A photograph from Crip Camp



A photograph from Crip Camp. Photograph: Patti Smolian/Netflix

Part of Jened’s power, according to LeBrecht, was meeting Heumann, who by then had already sued the New York City board of education for the right to work as a teacher. “For me, as a 15-year-old feeling like the world is there, but why can’t I get on a train? Why can’t I do this? – to meet somebody who actually sued and prevailed to get her teaching position in the New York City board of education felt like a huge, mind-opening thing,” he said. “I’m like, you can fight back? People will listen to us? We have some rights here?”

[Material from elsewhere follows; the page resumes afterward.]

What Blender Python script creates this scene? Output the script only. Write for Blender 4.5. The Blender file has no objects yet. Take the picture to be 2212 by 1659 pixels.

LeBrecht, like many campers from Jened and Heumann herself, carried this sense of purpose forward. The rest of the film finds familiar Jened faces in the fight to secure basic rights for disabled people in the United States: the 28-day sit-in at the office of health, education, and welfare in San Francisco in 1977 – the longest non-violent occupation of a federal building – to demand enforcement of the law which required all new construction paid for with federal dollars to be handicap accessible; a shutdown of Madison Avenue and marches on Washington under-covered then and now, demanding visibility for disabled Americans and the right to participate fully in American society.

The project has taken five years, with ample research help and archival assistance from academics on civil rights, to create what the film-makers hope will be a greater public understanding of the disability rights movement. “Our goal was that we could help reframe how people think about disabilities and people with disabilities,” said LeBrecht. “If we could get people to see beyond the old tropes seen on television and movies and really see us for who we are, then it would go a long way toward improving lives for everyone.”

“From the beginning, we’ve known that this was an overlooked and incredibly powerful story out of civil rights history and we wanted it to get its due,” said Newnham. “And we wanted people to take power from this story of a small group of people, individuals coming together to create change and make the world a better place.”